I put off the queries of the ladies after dinner in the same way, and was rewarded by them by the general admission that it was a fashion for the few—who had the hair. Never did I admit that I had been out with the horses so late that I had had just time for Caroline to hurry me into a gown and shake down my hair as my first guest arrived. So little do we deserve the fame forced upon us.
Willie was never good at dunning friends for money owed, and as we had many brood mares, not our own, left with us for months at a time, the stable expenses, both for forage and wages, became appallingly large. It was always difficult to get the accounts in, and while Willie did not like to worry the owners even for the amount for the bare keep of the animals, he was himself perpetually worried by forage contractors, the shoeing smith, and the weekly wage bill, besides the innumerable extra expenses pertaining to a large stable.
As I urged against the sale of the mares, which he so often threatened, their happy, peaceful maternity, in the long lush grass and shade of trees by day, their comfortable boxes at night, and their fondness of me, he used to stare gloomily at me and swear gently as he wished there were more profit than peace in their maternity and my sentimentality.

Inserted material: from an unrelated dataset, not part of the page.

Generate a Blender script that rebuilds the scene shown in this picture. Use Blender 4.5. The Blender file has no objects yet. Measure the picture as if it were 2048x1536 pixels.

But he could forget his worries in the pleasure of schooling the yearlings, and we agreed always to hold on as long as possible to a life we both found so interesting, and with the facile hope of youth we thought to get the better of our expenses in time.
In this year (1869) my eldest (surviving) brother, Frank, became very ill, and Willie and I went to Rivenhall to see him. He wanted me to nurse him, so I stayed on in my old home while Willie returned to Bennington.
Frank had consumption, and very badly; he suffered intensely, and I think I have never longed for the presence of a doctor with more anxiety than I did for Dr. Gimson's at that time. My perpetual fear was that the effect of the opiate he gave to deaden poor Frank's pain would wear off before he came again. When it grew dusk Frank desired me to put candles in every window, that he might not see the shadows—the terrifying shadows which delirium and continual doses of morphia never fail to produce.
Frank's very dear friend, Captain Hawley Smart, the novelist, came to Rivenhall in the hope that he could cheer poor Frank's last hours; but he was too ill to know or care, and Hawley Smart could, like the rest of us, only await the pitying release of death.
We went on at Bennington in very much the same way until the end of that year. Willie had been betting very heavily in the hope of relieving the ever-increasing difficulty of meeting our heavy expenses, and now, in view of his losses in racing added to the cost attendant on keeping up such a large stud, the kind-hearted bank manager insisted that the large overdraft on his bank must be cleared. Hitherto, whenever he had become very pressing, Willie had sent him "something on account," and we had given a breakfast for his hunt, as Willie said such a good fellow "could not eat and ask at the same time." Now, however, Mr. Cheshire sorrowfully declined to eat, and maintained that his duty to his firm necessitated his insisting upon the clearing of the overdraft.
When Willie was made bankrupt, Mr. Hobson—a gentleman living near us with his very charming wife, who afterwards became Mrs. A. Yates—very kindly took my little old pony across the fields at night to his own place and kept him there so that he should not go into the sale of our goods. This defrauded no one, as the pony (my own) was beyond work, being my childhood's pet.
I was now nearing my first confinement, and my aunt, Mrs. Benjamin Wood, took a house for me at Brighton close to my sister's, Lady Barrett-Lennard. There my son Gerard was born.
I was very ill for some time after this, and my mother, Lady Wood, stayed with me, employing her time in making a lovely water-colour sketch for me.